Swift County was among the top counties in a state that is perennially near the top, or number one, in voter turnout each election cycle.

Swift County had a voter turnout of 70 percent. There were 5,615 voters registered as of 7 a.m., Nov. 6, with another 203 registering at the polls. Of those registered in the county, 4,077 voted. “Very nice turnout,” Swift County Auditor Kim Saterbak said of the county’s voter participation.

“It’s now official: For the second election in a row, Minnesota’s voter participation was the best in America,” Secretary of State Steve Simon said. The total number of voters was 2,611,365. That means 64.25 percent of eligible Minnesotans participated in the 2018 election, surpassing the next closest state, Colorado, by more than a full percentage point.

“That is the highest percentage turnout in a non-presidential election in Minnesota since 2002, and the highest total number of midterm voters ever,” according to Simon.

“Though we continue to lead the nation in participation, there is still much more we need to do to make democracy meaningful and accessible for everyone,” he said. “We can and will do more to encourage participation by young people, communities of color, new Americans, rural communities, military service members, voters with disabilities, and citizens of all kinds who are disillusioned or disgusted with politics. Our freedom depends on it.”

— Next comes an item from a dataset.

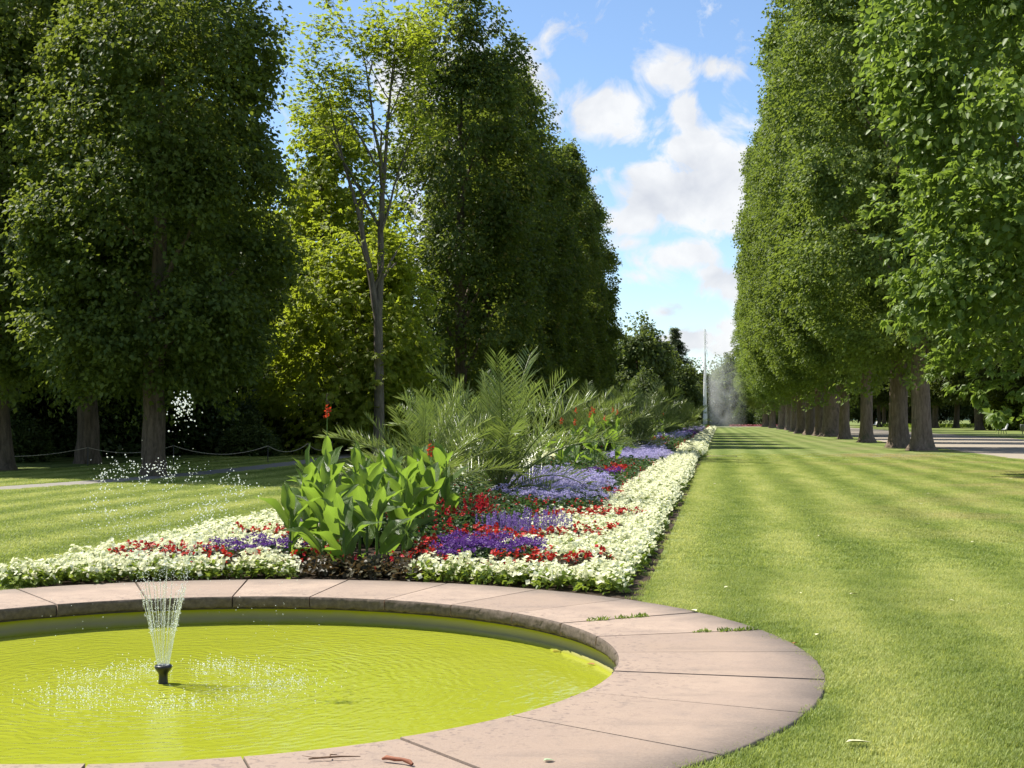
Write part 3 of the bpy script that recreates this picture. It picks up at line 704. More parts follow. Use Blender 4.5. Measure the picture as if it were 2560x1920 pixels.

Minnesota’s high voter turnout could be attributed to two U.S. senators being on the ballot in November. Democrat Tina Smith, who was appointed to fill the unexpired term of Sen. Al Franken  in December 2017after his resignation, had to stand for election to fill the final two years in the six-year term. She had served as the Dayton’s lieutenant governor prior to the appointment.

Democrat Amy Klobuchar was seeking re-election to a third term; both won re-election in their races. The state was also electing a new governor with Democrat Tim Walz defeating Republican challenger Jeff Johnson.

Swift County’s high voter turnout could also be attributed to eight candidates seeking three seats on the District 777 Board of Education with four seats open on the seven-member body. The school district includes all of central Swift County.